At the House Energy and Commerce Committee hearing today, members of Congress should be sure to ask Nord whether her chummy relationship with industry has contributed to the CPSC’s lax oversight of imported and other consumer products. They also should amend the statute to assure that CPSC commissioners and staff do not travel or accept entertainment on industry’s tab.
It begs credulity that in the wake of the travel scandals of disgraced lobbyist Jack Abramoff, Nord did not blink an eye at accepting lavish trips from businesses and lobbyists who had – or were going to have – business before the CPSC.
In fact, since 2002, Nord and her predecessor, Hal Stratton, took trips to China, Spain, San Francisco, New Orleans and a golf resort in Hilton Head, S.C. – paid for by the toy industry, fireworks interests and manufacturers of products ranging from space heaters to disinfectants. Most of those footing the bill were awaiting – or soon would be awaiting – official decisions from agency regulators.
Nord last week issued a public statement attempting to wash her hands of the ethical mess by claiming she had followed ethics rules that have been “in place for 14 years,” and she said that the trips had been approved by her handpicked ethics officer within the agency.
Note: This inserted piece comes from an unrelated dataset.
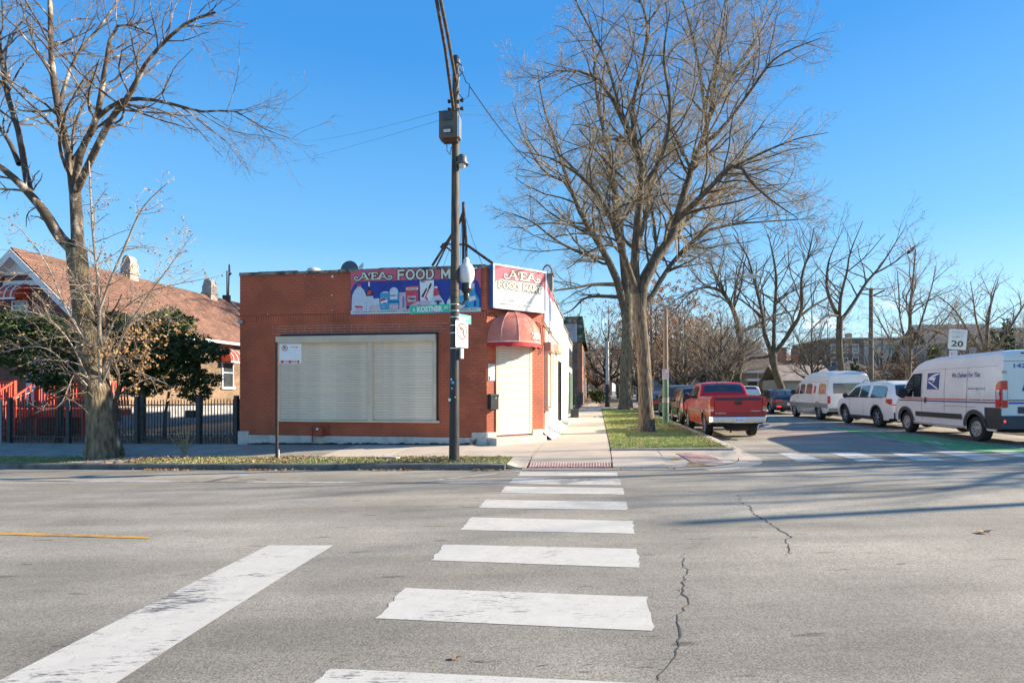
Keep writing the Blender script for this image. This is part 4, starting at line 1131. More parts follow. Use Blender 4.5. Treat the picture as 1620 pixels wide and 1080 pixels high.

Nord has said she plans to seek a review by the Office of Government Ethics (OGE).
While it is preferable that Nord would seek ethics advice from the OGE, rather than relying on the patently weak guidance of the CPSC’s ethics officer, both Nord and her officers should have known better. Do they really need someone else to explain the straightforward federal ethics code that prohibits regulators from accepting travel and gifts from businesses they regulate when it would cause a “reasonable person … to question the integrity of agency programs and operations”? That is why other executive branch agencies and their ethics officers have turned down similar offers of industry-funded travel junkets.
The OGE has also failed in its mission to affirmatively ensure that government officials don’t accept industry favors and are aware of the gravity of violating conflict of interest rules. The OGE should do a far better job of making sure that advice given by the more than 6,000 ethics officers scattered across the federal government actually addresses ethical lapses.
When it comes to consumer safety, the public needs to be assured that our chief safety regulators are defending consumer interests, free from the influence and affluence of corporate interests with lavish gifts and travel at their disposal.